4と82011/01/31 00:26

 『数覚とは何か - 心が数を創り、操る仕組み』(スタニスラス・ドゥアンヌ著 長谷川眞理子小林哲生訳)という本を読んだ。
 動物やヒトが数を扱う能力について、認知科学者が書いた本で、数を把握する感覚が生得的なものであることが主題である。直感に反さないかたちでの数学教育という観点から、公理主義的な構成のカリキュラムに対する批判も述べられている。

 いわゆる文明化される以前の人類の数概念が、「ひとつ、ふたつ、みっつ、たくさん」であるという話をよく聞くが、計測能力が、4より大きくなると概数的になるのは、じっさいにたしからしいことなども書いてある。

 ここで思い出したのが、以前、『数(日本の名随筆89)』(安野光雅編)で読んだ、『日本人の数概念の成立』(大矢真一著)というエッセイだった。日本語の数詞 - 中国語起源の「いち、に、さん、し…」ではなく、やまとことばの「ひとつ、ふたつ、みっつ、よっつ…」- に関する興味深い話があったのだ。
…これに最初に気づいたのは、江戸時代の儒者荻生徂徠であって、彼はその著書『南留別志』のなかで、
「『ふたつ』は『ひとつ』の音の転ぜるなり。『むつ』は『みつ』の転ぜるなり。『やつ』は『よつ』の転ぜるなり。『いつつ』『ななつ』は『いずれ』『なに』ということなり。『ここのつ』は『ここら』『ここだく』の『ここ』なるべし。『とお』は『つづ』の転ぜるなり。『つづ』とは、ここにいたりて、算をつづめて、一にするなり」
と述べている。ここで、「ここら」「ここだく」はどちらも「いくばく・いくら」という意味で、転じて「多数」の意味にももちいられる。
『日本人の数概念の成立』(大矢真一)

 ここで一番面白いのは、1,2,3,4,5,6,7,8,9において、1と2がH音、3と6がM音、4と8がY音という対応があるという指摘である。これを読むまでは、考えたこともなかったが、たしかにそうで、これはなにかがありそうだなあと思う。

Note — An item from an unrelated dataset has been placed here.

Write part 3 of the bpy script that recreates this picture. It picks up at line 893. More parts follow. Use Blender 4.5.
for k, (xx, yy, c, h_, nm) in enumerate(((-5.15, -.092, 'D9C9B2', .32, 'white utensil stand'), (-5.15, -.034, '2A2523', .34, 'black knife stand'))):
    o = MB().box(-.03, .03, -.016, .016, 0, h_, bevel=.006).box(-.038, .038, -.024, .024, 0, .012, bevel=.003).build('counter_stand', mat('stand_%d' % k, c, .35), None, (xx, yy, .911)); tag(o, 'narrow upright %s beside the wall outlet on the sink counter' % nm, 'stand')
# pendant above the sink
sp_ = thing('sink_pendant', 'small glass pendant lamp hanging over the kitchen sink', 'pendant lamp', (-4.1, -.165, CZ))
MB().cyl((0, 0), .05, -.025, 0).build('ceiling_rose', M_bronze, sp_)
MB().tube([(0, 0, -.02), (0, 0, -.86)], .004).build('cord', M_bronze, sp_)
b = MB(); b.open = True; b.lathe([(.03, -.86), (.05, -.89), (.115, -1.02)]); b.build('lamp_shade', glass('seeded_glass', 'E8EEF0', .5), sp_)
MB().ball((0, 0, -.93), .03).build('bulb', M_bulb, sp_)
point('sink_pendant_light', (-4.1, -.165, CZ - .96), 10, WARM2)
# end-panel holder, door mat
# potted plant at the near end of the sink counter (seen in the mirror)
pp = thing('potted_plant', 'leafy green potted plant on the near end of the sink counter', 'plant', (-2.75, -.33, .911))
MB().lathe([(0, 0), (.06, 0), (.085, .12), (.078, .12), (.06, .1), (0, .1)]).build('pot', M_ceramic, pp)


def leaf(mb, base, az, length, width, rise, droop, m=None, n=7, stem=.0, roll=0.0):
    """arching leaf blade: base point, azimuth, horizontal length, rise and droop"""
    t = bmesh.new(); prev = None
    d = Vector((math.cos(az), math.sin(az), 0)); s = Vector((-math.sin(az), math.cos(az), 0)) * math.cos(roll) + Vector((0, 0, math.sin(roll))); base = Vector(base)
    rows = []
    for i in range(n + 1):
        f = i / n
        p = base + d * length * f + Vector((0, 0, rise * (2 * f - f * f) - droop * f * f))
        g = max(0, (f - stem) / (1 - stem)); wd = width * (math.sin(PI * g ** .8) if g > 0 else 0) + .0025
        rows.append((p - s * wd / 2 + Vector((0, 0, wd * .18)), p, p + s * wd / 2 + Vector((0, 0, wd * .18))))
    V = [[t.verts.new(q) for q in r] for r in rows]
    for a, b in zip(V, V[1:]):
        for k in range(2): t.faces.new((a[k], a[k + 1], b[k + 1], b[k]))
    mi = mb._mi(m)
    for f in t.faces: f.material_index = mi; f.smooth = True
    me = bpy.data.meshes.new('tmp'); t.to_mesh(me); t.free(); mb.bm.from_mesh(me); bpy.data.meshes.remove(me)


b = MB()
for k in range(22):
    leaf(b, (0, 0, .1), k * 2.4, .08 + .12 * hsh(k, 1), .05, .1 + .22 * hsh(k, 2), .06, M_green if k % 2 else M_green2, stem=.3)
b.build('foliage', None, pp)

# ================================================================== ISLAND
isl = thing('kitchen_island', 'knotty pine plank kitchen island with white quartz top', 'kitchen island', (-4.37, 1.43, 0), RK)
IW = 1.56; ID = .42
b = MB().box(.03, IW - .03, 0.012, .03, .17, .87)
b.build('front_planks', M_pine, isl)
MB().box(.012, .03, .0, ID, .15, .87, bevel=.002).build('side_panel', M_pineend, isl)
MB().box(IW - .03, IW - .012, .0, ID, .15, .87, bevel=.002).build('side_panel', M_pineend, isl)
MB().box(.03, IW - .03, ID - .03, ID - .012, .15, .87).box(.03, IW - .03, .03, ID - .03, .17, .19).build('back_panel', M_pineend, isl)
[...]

 エッセイで示されていた、本邦の数詞の成立をわたしなりに解釈すると、次のようにまとめることができる。

一、二
「ひとつ」「ふたつ」という数詞ができた。(上記エッセイには説が示されていたが、とりあえず、これの起源は問わない)
「ひとつ」「ふたつ」に「ます(増す)」「むれ(群れ)」「みつ(満つ)」などの「多く」を意味するM音の「みっつ」が加わった。(白鳥庫吉説から)
「みっつ」までで足りなくなったとき、「いや」「いよいよ」など、やはり「多数、おわり」を意味するY音の「よっつ」が加わった。(白鳥庫吉説から)
さらに新しい数詞が必要になったとき、「いずれ」、つまり「よくわからん」という意味で「多数」を意味する「いつつ」が加わった。(徂徠説から)
六、八
「ひとつ」と「ふたつ」という語の子音が同じで、かつ「値」が倍であることを参照して、「みっつ」→「むっつ」と「よっつ」→「やっつ」がうまれた。(すでにあった「ひとつ」と「ふたつ」を参照したというのはわたしの解釈)
「むっつ」と「やっつ」ができたとき、7は倍数で解釈できなかったので、「なんだかわからん」の「な」になった。(徂徠説から)
 つまり、8までで考えると、素数ではない4と8は、名前としても「合成数」になっている(?)ということである。
 以上、あくまでも、上記エッセイを参照したわたしの解釈で、現在の説がどうなっているのかも、まったく知らない。